▸ RAW DATA
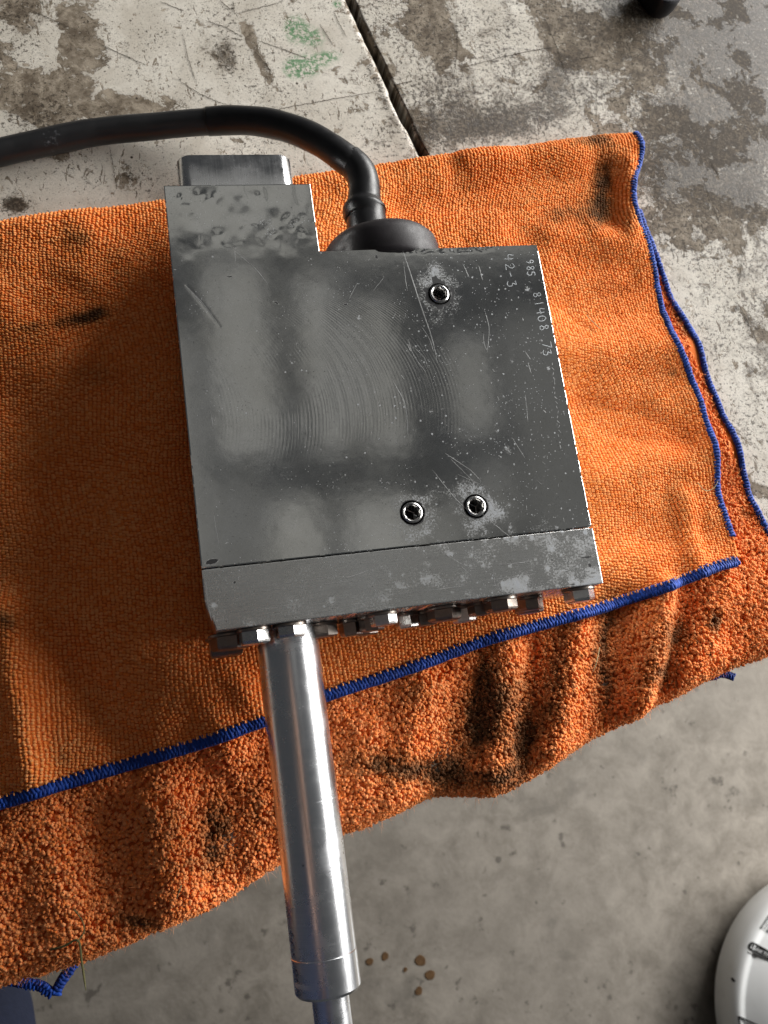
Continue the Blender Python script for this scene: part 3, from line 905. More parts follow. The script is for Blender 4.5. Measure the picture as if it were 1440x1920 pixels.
def bolt(x, dz, af, h, dark, rot=0.0):
    mat = M['bolt_dark'] if dark else M['bolt']
    R = af / math.sqrt(3)
    V = []; Fc = []
    z = ZT - dz
    prof = [(R, 0.0), (R, h * 0.80), (R * 0.955, h * 0.93), (R * 0.86, h)]
    for (r, t) in prof:
        for k in range(6):
            a = math.radians(rot + 60 * k)
            V.append((x + r * math.cos(a), yb - t, z + r * math.sin(a)))
    for j in range(3):
        for k in range(6):
            Fc.append((j * 6 + k, j * 6 + (k + 1) % 6, (j + 1) * 6 + (k + 1) % 6, (j + 1) * 6 + k))
    Fc.append(tuple(18 + k for k in range(6)))
    o = mesh_obj('bolt', V, Fc, mat, block, False)
    bm = bmesh.new(); bm.from_mesh(o.data); bmesh.ops.recalc_face_normals(bm, faces=bm.faces)
    bm.to_mesh(o.data); bm.free()
    w = lathe('washer', [(R * 1.02, 0), (R * 1.08, 0.0003), (R * 1.08, 0.0011), (R * 1.0, 0.0013)], (x, yb, z), (0, -1, 0), M['bolt_dark'], o, 24)
    sharp(w)
    return o


def bx(px, dz, off):
    return U(px, 1150, ZT - dz)[0] if False else None


for (px, py, dz, af, h, dark, rot) in (
        (478, 1188, 0.0075, 0.0100, 0.0058, 0, 22), (546, 1178, 0.0070, 0.0100, 0.0052, 0, 22), (722, 1153, 0.0085, 0.0090, 0.0050, 0, 20),
        (945, 1130, 0.0090, 0.0110, 0.0052, 1, 24), (1093, 1112, 0.0085, 0.0105, 0.0055, 0, 14),
        (432, 1208, 0.0180, 0.0125, 0.0060, 1, 10), (425, 1222, 0.0300, 0.0120, 0.0075, 1, 26), (612, 1196, 0.0210, 0.0090, 0.0055, 1, 20), (662, 1183, 0.0240, 0.0080, 0.0062, 1, 16),
        (700, 1166, 0.0180, 0.0085, 0.0058, 1, 12), (768, 1172, 0.0250, 0.0080, 0.0060, 0, 22), (838, 1152, 0.0170, 0.0115, 0.0055, 1, 18),
        (876, 1162, 0.0260, 0.0085, 0.0064, 0, 20), (1002, 1130, 0.0200, 0.0085, 0.0055, 1, 15), (1000, 1146, 0.0300, 0.0105, 0.0060, 1, 10), (905, 1148, 0.0200, 0.0080, 0.0050, 1, 8),
        (690, 1180, 0.0340, 0.0085, 0.0060, 1, 25), (800, 1160, 0.0300, 0.0090, 0.0055, 1, 5)):
    p = U(px, py, ZT - dz + 0.004)
    bolt(p[0], dz, af, h, dark, rot)

# rubber cap, strain relief, sleeve and cable
CZ = ZB + 0.0245
capc = U(728, 467, ZT)[0]
p_cap = U(728, 440, CZ + 0.008)
cap = lathe('cable_cap', [(0.0240, -0.001), (0.0250, 0.001), (0.0250, 0.0095), (0.0244, 0.0120), (0.0225, 0.0142), (0.019, 0.0158), (0.013, 0.0171), (0.007, 0.0177), (0.001, 0.0179)],
            (0.0885, 0.0, CZ - 0.0015), (0, 1, 0), M['rubber_cap'], block, 64)
rel = [(690, 452, 0.036, 37), (689, 436, 0.036, 38), (687, 420, 0.036, 37), (686, 408, 0.036, 36.5), (684, 402, 0.036, 39), (683, 394, 0.036, 40), (683, 388, 0.036, 37), (683, 380, 0.036, 32), (683, 370, 0.036, 30), (683, 350, 0.0355, 28.5), (678, 330, 0.035, 28.5), (668, 314, 0.0345, 28), (654, 300, 0.034, 27)]


def px_path(lst, n):
    P = U([a[0] for a in lst], [a[1] for a in lst], np.array([a[2] for a in lst]))
    D = np.linalg.norm(P - CAM, axis=1) * 0.97
    r = np.array([a[3] for a in lst]) * D / F
    return catmull(np.concatenate([P, r[:, None]], 1), n)


tube('strain_relief', px_path(rel, 60), M['rubber'], block, 24)
slv = [(664, 310, 0.0344, 26.5), (645, 296, 0.034, 26.5), (622, 279, 0.0325, 26), (590, 260, 0.030, 25.5), (550, 243, 0.0265, 25), (505, 231, 0.022, 24.5), (460, 226, 0.018, 24), (420, 226, 0.0145, 24), (389, 228, 0.0125, 24)]
slvp = px_path(slv, 60)
slvp[:, 3] *= 1 + 0.012 * np.sin(np.linspace(0, 23, 60))
sleeve = tube('cable_sleeve', slvp, M['rubber'], block, 24)
cbl = [(420, 226.5, 0.0145, 21.5), (388, 228.5, 0.0125, 21.8), (340, 232, 0.0105, 22), (280, 238, 0.0085, 22), (220, 243, 0.0070, 22), (165, 250, 0.0062, 22.3), (120, 259, 0.0058, 22.5), (70, 270, 0.0056, 22), (20, 281, 0.0056, 22), (-40, 296, 0.0056, 22), (-140, 325, 0.0056, 22), (-300, 380, 0.0056, 22)]
cp = px_path(cbl, 90)
cp[:, 3] *= 1 + 0.010 * np.sin(np.linspace(0, 31, 90))
tube('cable', cp, M['jacket'], block, 24)

# scribed numbers and scratches
DIG = {'0': [[(.5, 1), (.15, .8), (.1, .3), (.4, 0), (.8, .2), (.85, .7), (.5, 1)]],
       '1': [[(.5, 1), (.5, 0)]],
       '2': [[(.1, .8), (.45, 1), (.8, .75), (.5, .4), (.1, .05)], [(.1, .05), (.95, .08)]],
       '3': [[(.1, .9), (.75, 1)], [(.75, 1), (.4, .6)], [(.4, .6), (.85, .45), (.8, .12), (.4, 0), (.1, .12)]],
       '4': [[(.25, 1), (.1, .45), (.9, .5)], [(.75, .95), (.65, 0)]],
       '5': [[(.85, 1), (.3, .97)], [(.3, .97), (.2, .6)], [(.2, .6), (.7, .6), (.8, .25), (.5, 0), (.1, .1)]],
       '7': [[(.1, .95), (.95, 1)], [(.95, 1), (.4, 0)]],
       '8': [[(.55, .52), (.2, .75), (.5, 1), (.8, .78), (.5, .5), (.15, .22), (.5, 0), (.85, .25), (.55, .52)]],
       '9': [[(.8, .7), (.5, .5), (.2, .72), (.5, 1), (.8, .75)], [(.8, .75), (.7, .3), (.45, 0)]],
       '-': [[(.2, .45), (.8, .55)]], "'": [[(.5, 1), (.45, .8)]]}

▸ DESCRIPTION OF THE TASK
Leave out the pictures and give the listing above again exactly.

▸ FULL OUTPUT
Continue the Blender Python script for this scene: part 3, from line 905. More parts follow. The script is for Blender 4.5. Measure the picture as if it were 1440x1920 pixels.
def bolt(x, dz, af, h, dark, rot=0.0):
    mat = M['bolt_dark'] if dark else M['bolt']
    R = af / math.sqrt(3)
    V = []; Fc = []
    z = ZT - dz
    prof = [(R, 0.0), (R, h * 0.80), (R * 0.955, h * 0.93), (R * 0.86, h)]
    for (r, t) in prof:
        for k in range(6):
            a = math.radians(rot + 60 * k)
            V.append((x + r * math.cos(a), yb - t, z + r * math.sin(a)))
    for j in range(3):
        for k in range(6):
            Fc.append((j * 6 + k, j * 6 + (k + 1) % 6, (j + 1) * 6 + (k + 1) % 6, (j + 1) * 6 + k))
    Fc.append(tuple(18 + k for k in range(6)))
    o = mesh_obj('bolt', V, Fc, mat, block, False)
    bm = bmesh.new(); bm.from_mesh(o.data); bmesh.ops.recalc_face_normals(bm, faces=bm.faces)
    bm.to_mesh(o.data); bm.free()
    w = lathe('washer', [(R * 1.02, 0), (R * 1.08, 0.0003), (R * 1.08, 0.0011), (R * 1.0, 0.0013)], (x, yb, z), (0, -1, 0), M['bolt_dark'], o, 24)
    sharp(w)
    return o


def bx(px, dz, off):
    return U(px, 1150, ZT - dz)[0] if False else None


for (px, py, dz, af, h, dark, rot) in (
        (478, 1188, 0.0075, 0.0100, 0.0058, 0, 22), (546, 1178, 0.0070, 0.0100, 0.0052, 0, 22), (722, 1153, 0.0085, 0.0090, 0.0050, 0, 20),
        (945, 1130, 0.0090, 0.0110, 0.0052, 1, 24), (1093, 1112, 0.0085, 0.0105, 0.0055, 0, 14),
        (432, 1208, 0.0180, 0.0125, 0.0060, 1, 10), (425, 1222, 0.0300, 0.0120, 0.0075, 1, 26), (612, 1196, 0.0210, 0.0090, 0.0055, 1, 20), (662, 1183, 0.0240, 0.0080, 0.0062, 1, 16),
        (700, 1166, 0.0180, 0.0085, 0.0058, 1, 12), (768, 1172, 0.0250, 0.0080, 0.0060, 0, 22), (838, 1152, 0.0170, 0.0115, 0.0055, 1, 18),
        (876, 1162, 0.0260, 0.0085, 0.0064, 0, 20), (1002, 1130, 0.0200, 0.0085, 0.0055, 1, 15), (1000, 1146, 0.0300, 0.0105, 0.0060, 1, 10), (905, 1148, 0.0200, 0.0080, 0.0050, 1, 8),
        (690, 1180, 0.0340, 0.0085, 0.0060, 1, 25), (800, 1160, 0.0300, 0.0090, 0.0055, 1, 5)):
    p = U(px, py, ZT - dz + 0.004)
    bolt(p[0], dz, af, h, dark, rot)

# rubber cap, strain relief, sleeve and cable
CZ = ZB + 0.0245
capc = U(728, 467, ZT)[0]
p_cap = U(728, 440, CZ + 0.008)
cap = lathe('cable_cap', [(0.0240, -0.001), (0.0250, 0.001), (0.0250, 0.0095), (0.0244, 0.0120), (0.0225, 0.0142), (0.019, 0.0158), (0.013, 0.0171), (0.007, 0.0177), (0.001, 0.0179)],
            (0.0885, 0.0, CZ - 0.0015), (0, 1, 0), M['rubber_cap'], block, 64)
rel = [(690, 452, 0.036, 37), (689, 436, 0.036, 38), (687, 420, 0.036, 37), (686, 408, 0.036, 36.5), (684, 402, 0.036, 39), (683, 394, 0.036, 40), (683, 388, 0.036, 37), (683, 380, 0.036, 32), (683, 370, 0.036, 30), (683, 350, 0.0355, 28.5), (678, 330, 0.035, 28.5), (668, 314, 0.0345, 28), (654, 300, 0.034, 27)]


def px_path(lst, n):
    P = U([a[0] for a in lst], [a[1] for a in lst], np.array([a[2] for a in lst]))
    D = np.linalg.norm(P - CAM, axis=1) * 0.97
    r = np.array([a[3] for a in lst]) * D / F
    return catmull(np.concatenate([P, r[:, None]], 1), n)


tube('strain_relief', px_path(rel, 60), M['rubber'], block, 24)
slv = [(664, 310, 0.0344, 26.5), (645, 296, 0.034, 26.5), (622, 279, 0.0325, 26), (590, 260, 0.030, 25.5), (550, 243, 0.0265, 25), (505, 231, 0.022, 24.5), (460, 226, 0.018, 24), (420, 226, 0.0145, 24), (389, 228, 0.0125, 24)]
slvp = px_path(slv, 60)
slvp[:, 3] *= 1 + 0.012 * np.sin(np.linspace(0, 23, 60))
sleeve = tube('cable_sleeve', slvp, M['rubber'], block, 24)
cbl = [(420, 226.5, 0.0145, 21.5), (388, 228.5, 0.0125, 21.8), (340, 232, 0.0105, 22), (280, 238, 0.0085, 22), (220, 243, 0.0070, 22), (165, 250, 0.0062, 22.3), (120, 259, 0.0058, 22.5), (70, 270, 0.0056, 22), (20, 281, 0.0056, 22), (-40, 296, 0.0056, 22), (-140, 325, 0.0056, 22), (-300, 380, 0.0056, 22)]
cp = px_path(cbl, 90)
cp[:, 3] *= 1 + 0.010 * np.sin(np.linspace(0, 31, 90))
tube('cable', cp, M['jacket'], block, 24)

# scribed numbers and scratches
DIG = {'0': [[(.5, 1), (.15, .8), (.1, .3), (.4, 0), (.8, .2), (.85, .7), (.5, 1)]],
       '1': [[(.5, 1), (.5, 0)]],
       '2': [[(.1, .8), (.45, 1), (.8, .75), (.5, .4), (.1, .05)], [(.1, .05), (.95, .08)]],
       '3': [[(.1, .9), (.75, 1)], [(.75, 1), (.4, .6)], [(.4, .6), (.85, .45), (.8, .12), (.4, 0), (.1, .12)]],
       '4': [[(.25, 1), (.1, .45), (.9, .5)], [(.75, .95), (.65, 0)]],
       '5': [[(.85, 1), (.3, .97)], [(.3, .97), (.2, .6)], [(.2, .6), (.7, .6), (.8, .25), (.5, 0), (.1, .1)]],
       '7': [[(.1, .95), (.95, 1)], [(.95, 1), (.4, 0)]],
       '8': [[(.55, .52), (.2, .75), (.5, 1), (.8, .78), (.5, .5), (.15, .22), (.5, 0), (.85, .25), (.55, .52)]],
       '9': [[(.8, .7), (.5, .5), (.2, .72), (.5, 1), (.8, .75)], [(.8, .75), (.7, .3), (.45, 0)]],
       '-': [[(.2, .45), (.8, .55)]], "'": [[(.5, 1), (.45, .8)]]}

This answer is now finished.